Thursday, September 5, 2013

Concord grape Wine

Kitchen Brewery started out (in my mind) as a beer blog, but I've been following the fruit. When the dandelions came up I made dandelion wine. My mother in law happens to have some grapes growing in her yard and we decided to make wine from them this year. I went into this brew with almost no idea about how to make wine from grapes. My plan was to mash them up, hope there was enough juice, and pitch some yeast.

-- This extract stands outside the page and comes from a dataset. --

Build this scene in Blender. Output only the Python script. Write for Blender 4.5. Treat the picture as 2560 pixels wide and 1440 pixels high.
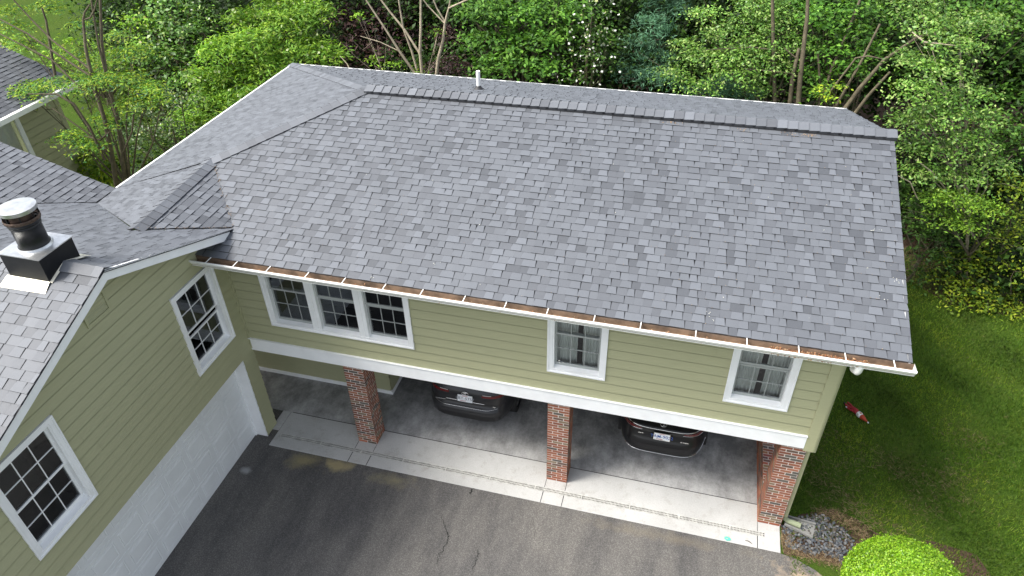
import bpy, math, random
import numpy as np
from mathutils import Vector, Matrix
random.seed(7); RNG = np.random.default_rng(11)
scene = bpy.context.scene
for o in list(bpy.data.objects): bpy.data.objects.remove(o)

# ------------------------------------------------------------------ camera
CAM = np.array([1.898, -8.996, 11.804]); FPX = 1786.5
YAW, PIT, ROLL = -0.274, -0.648, -0.023
def cam_axes():
    cy, sy, cp, sp = math.cos(YAW), math.sin(YAW), math.cos(PIT), math.sin(PIT)
    f = np.array([sy*cp, cy*cp, sp]); r = np.array([cy, -sy, 0.]); u = np.cross(r, f)
    cr, sr = math.cos(ROLL), math.sin(ROLL)
    return r*cr+u*sr, -r*sr+u*cr, f
RX, UX, FX = cam_axes()
def un(u, v, x=None, y=None, z=None):
    """world point seen at photo pixel (u,v) on a plane of constant x, y or z"""
    d = FX+RX*(u-1280)/FPX-UX*(v-720)/FPX
    t = (x-CAM[0])/d[0] if x is not None else (y-CAM[1])/d[1] if y is not None else (z-CAM[2])/d[2]
    return CAM+t*d
cd = bpy.data.cameras.new('camera'); cam = bpy.data.objects.new('camera', cd); scene.collection.objects.link(cam)
cd.sensor_width = 36; cd.lens = FPX/2560*36; cd.clip_start = 0.1; cd.clip_end = 800
cam.matrix_world = Matrix(((RX[0], UX[0], -FX[0], CAM[0]), (RX[1], UX[1], -FX[1], CAM[1]), (RX[2], UX[2], -FX[2], CAM[2]), (0, 0, 0, 1)))
scene.camera = cam

# ------------------------------------------------------------------ light
SUN = Vector((-0.56, -0.27, 0.90)).normalized()
w = bpy.data.worlds.new("World"); scene.world = w; w.use_nodes = True
nt = w.node_tree; nt.nodes.clear()
sky = nt.nodes.new('ShaderNodeTexSky'); sky.sky_type = 'NISHITA'; sky.sun_disc = False
sky.sun_elevation = math.asin(SUN.z); sky.sun_rotation = math.atan2(SUN.x, SUN.y); sky.dust_density = 3.0; sky.air_density = 1.0
bg = nt.nodes.new('ShaderNodeBackground'); bg.inputs[1].default_value = 0.15
out = nt.nodes.new('ShaderNodeOutputWorld'); bw = nt.nodes.new('ShaderNodeRGBToBW'); vs = nt.nodes.new('ShaderNodeMix'); vs.data_type = 'RGBA'; vs.inputs[0].default_value = 0.66      # thin cloud evens the blue out
nt.links.new(sky.outputs[0], bw.inputs[0]); nt.links.new(sky.outputs[0], vs.inputs[6]); nt.links.new(bw.outputs[0], vs.inputs[7]); nt.links.new(vs.outputs[2], bg.inputs[0]); nt.links.new(bg.outputs[0], out.inputs[0])
sl = bpy.data.lights.new('sun', 'SUN'); sl.energy = 1.8; sl.angle = math.radians(17); sl.color = (1.0, 0.95, 0.87)
so = bpy.data.objects.new('sun', sl); scene.collection.objects.link(so)
so.rotation_euler = SUN.to_track_quat('Z', 'Y').to_euler(); so.location = (-20, 5, 40)
scene.view_settings.view_transform = 'Standard'; scene.view_settings.look = 'None'
scene.view_settings.exposure = 1.43; scene.view_settings.gamma = 1
scene.render.engine = 'CYCLES'

# ------------------------------------------------------------------ materials
def nodes(name):
    m = bpy.data.materials.new(name); m.use_nodes = True
    return m, m.node_tree, m.node_tree.nodes['Principled BSDF']
def N(t, k, **kw):
    n = t.nodes.new(k)
    for a, b in kw.items(): setattr(n, a, b)
    return n
def noise(t, scale, detail=4, rough=.6, coord='Object', dim=None, vec=None):
    tc = N(t, 'ShaderNodeTexCoord'); n = N(t, 'ShaderNodeTexNoise'); n.inputs['Scale'].default_value = scale
    n.inputs['Detail'].default_value = detail; n.inputs['Roughness'].default_value = rough
    if vec is not None:
        mp = N(t, 'ShaderNodeMapping'); mp.inputs['Scale'].default_value = vec
        t.links.new(tc.outputs[coord], mp.inputs[0]); t.links.new(mp.outputs[0], n.inputs['Vector'])
    else: t.links.new(tc.outputs[coord], n.inputs['Vector'])
    return n.outputs['Fac']
def ramp(t, fac, stops):
    r = N(t, 'ShaderNodeValToRGB'); e = r.color_ramp.elements
    while len(e) < len(stops): e.new(0.5)
    for i, (p, c) in enumerate(stops): e[i].position = p; e[i].color = (*c, 1) if len(c) == 3 else c
    t.links.new(fac, r.inputs[0]); return r.outputs[0]
def mix(t, fac, a, b, mode='MIX'):
    m = N(t, 'ShaderNodeMix', data_type='RGBA', blend_type=mode)
    for i, v in ((0, fac), (6, a), (7, b)):
        if hasattr(v, 'is_linked') or hasattr(v, 'links'): t.links.new(v, m.inputs[i])
        elif i == 0: m.inputs[0].default_value = v
        else: m.inputs[i].default_value = (*v, 1)
    return m.outputs[2]
def math_(t, op, a, b=None, c=None):
    m = N(t, 'ShaderNodeMath', operation=op)
    for i, v in enumerate((a, b, c)):
        if v is None: continue
        if hasattr(v, 'links'): t.links.new(v, m.inputs[i])
        else: m.inputs[i].default_value = v
    return m.outputs[0]
def bump(t, p, h, strength=.3, dist=.01):
    b = N(t, 'ShaderNodeBump'); b.inputs['Strength'].default_value = strength; b.inputs['Distance'].default_value = dist
    t.links.new(h, b.inputs['Height']); t.links.new(b.outputs[0], p.inputs['Normal'])
def plain(name, col, rough=.5, metal=0, var=.12, scale=6, spec=.5, bmp=0):
    m, t, p = nodes(name)
    n = noise(t, scale, 5)
    c = ramp(t, n, [(.3, tuple(x*(1-var) for x in col)), (.7, tuple(min(1, x*(1+var)) for x in col))])
    t.links.new(c, p.inputs['Base Color']); p.inputs['Roughness'].default_value = rough; p.inputs['Metallic'].default_value = metal
    p.inputs['Specular IOR Level'].default_value = spec
    if bmp: bump(t, p, noise(t, bmp, 3), .25, .004)
    return m
def tinted(name, rough=.9, grain=220, gvar=.25, big=.12, spec=.3, bstr=.5):
    """colour comes from the mesh's per-piece 'tint' attribute (each shingle, brick, stone has its own colour) plus fine grain"""
    m, t, p = nodes(name)
    a = N(t, 'ShaderNodeAttribute', attribute_name='tint')
    g = noise(t, grain, 3, .7); b = noise(t, .9, 4, .6)
    k = math_(t, 'MULTIPLY_ADD', g, gvar*2, 1-gvar); k2 = math_(t, 'MULTIPLY_ADD', b, big*2, 1-big)
    kk = math_(t, 'MULTIPLY', k, k2)
    vm = N(t, 'ShaderNodeVectorMath', operation='SCALE'); t.links.new(a.outputs['Color'], vm.inputs[0]); t.links.new(kk, vm.inputs['Scale'])
    t.links.new(vm.outputs[0], p.inputs['Base Color']); p.inputs['Roughness'].default_value = rough; p.inputs['Specular IOR Level'].default_value = spec
    bump(t, p, g, bstr, .003)
    return m
def leafmat(name, trans=.24, rough=.55, spec=.22):
    m, t, p = nodes(name)
    a = N(t, 'ShaderNodeAttribute', attribute_name='tint')
    t.links.new(a.outputs['Color'], p.inputs['Base Color']); p.inputs['Roughness'].default_value = rough; p.inputs['Specular IOR Level'].default_value = spec
    tr = N(t, 'ShaderNodeBsdfTranslucent'); vm = N(t, 'ShaderNodeVectorMath', operation='MULTIPLY')
    t.links.new(a.outputs['Color'], vm.inputs[0]); vm.inputs[1].default_value = (1.5, 1.5, .6); t.links.new(vm.outputs[0], tr.inputs[0])
    ms = N(t, 'ShaderNodeMixShader'); ms.inputs[0].default_value = trans
    t.links.new(p.outputs[0], ms.inputs[1]); t.links.new(tr.outputs[0], ms.inputs[2]); t.links.new(ms.outputs[0], t.nodes['Material Output'].inputs[0])
    return m
M = {}
M['shingle'] = tinted('shingle', .62, 150, .22, .10, .6)
M['brick'] = tinted('brick', .9, 60, .25, .12)
M['stone'] = tinted('stone', .7, 40, .2, .1, .2, .3)
M['leaf'] = leafmat('leaf'); M['gloss_leaf'] = leafmat('gloss_leaf', .24, .42, .42)
M['petal'] = leafmat('petal', .3, .6, .3)
def siding_mat(name, col):
    m, t, p = nodes(name)
    n = noise(t, .8, 5); g = noise(t, 14, 4, .7, vec=(.25, .25, 3))
    c = mix(t, n, tuple(x*.93 for x in col), tuple(x*1.06 for x in col)); c2 = mix(t, .18, c, ramp(t, g, [(.3, tuple(x*.7 for x in col)), (.7, tuple(x*1.2 for x in col))]))
    t.links.new(c2, p.inputs['Base Color']); p.inputs['Roughness'].default_value = .55; p.inputs['Specular IOR Level'].default_value = .35
    bump(t, p, noise(t, 90, 3, vec=(.1, .1, 1)), .15, .002); return m
M['siding'] = siding_mat('green_siding', (.385, .385, .236))
M['white'] = plain('white_trim', (.84, .85, .85), .45, 0, .05, 3)
M['gwhite'] = plain('gutter_white', (.82, .83, .80), .35, 0, .05, 9)
M['doorwhite'] = plain('garage_door_white', (.74, .76, .76), .5, 0, .05, 2)
M['sash'] = plain('sash_grey', (.34, .36, .35), .5, 0, .06, 5)
M['fascia'] = plain('weathered_fascia', (.20, .138, .092), .8, 0, .5, 5)
M['soffit'] = plain('soffit', (.45, .46, .38), .7, 0, .06, 3)
M['black'] = plain('black_metal', (.008, .0085, .010), .35, .0, .3, 20, .35)
M['galv'] = plain('galvanised', (.55, .56, .56), .32, .85, .2, 8)
M['flash'] = plain('flashing', (.60, .58, .48), .45, .5, .25, 14)
M['rust'] = plain('rusty_band', (.085, .055, .04), .6, .3, .6, 14)
M['pvc'] = plain('pvc', (.82, .82, .80), .4, 0, .04, 5)
M['dark'] = plain('dark_room', (.012, .012, .012), .9, 0, .2, 2)
M['curtain'] = plain('curtain', (.72, .73, .71), .9, 0, .08, 4)
M['ceiling'] = plain('carport_ceiling', (.42, .42, .33), .8, 0, .08, 2)
M['vent'] = plain('ridge_vent_black', (.022, .022, .025), .6, 0, .2, 20)
M['bark'] = plain('bark', (.10, .085, .055), .9, 0, .35, 9, .3, 40)
M['palebark'] = plain('pale_bark', (.34, .29, .21), .85, 0, .3, 8, .3, 40)
M['darkbark'] = plain('dark_bark', (.075, .06, .045), .9, 0, .35, 9, .3, 40)
M['red'] = plain('red_cloth', (.24, .011, .016), .8, 0, .2, 30)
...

I went to the homebrew shop, got some corks, sanatizer, a corker, and asked what kind of yeast would be good with concord grapes. They told me people have bad results with concord grapes because they don't have enough sugar and they have a musty flavor. For the flavor they said champagne yeast was good because it neutralizes off flavors. I got my equipment and then asked around about it on the home made wine making community on google+ and found a recipe thanks to Benjamin Hansen. I also looked around and found this from Jack Keller: http://winemaking.jackkeller.net/reques10.asp

 I used the first recipe which is much like the one I got on google+ and it makes up for the low sugar in concord grapes. I also leaned that red wines need to age 2 years in the bottle. I am sure this is why I hear stories about people who say wines from wild grapes taste bad. Beer brewers just are not used to waiting so long. I know I'm going to have a hard time with it.

Rinsing the grapes 


 I followed the recipe and found that concord grapes really do need the added sugar.  My gravity reading before pitching the yeast was 1.100 and to prevent any intrusions the fermentor is being guarded closely.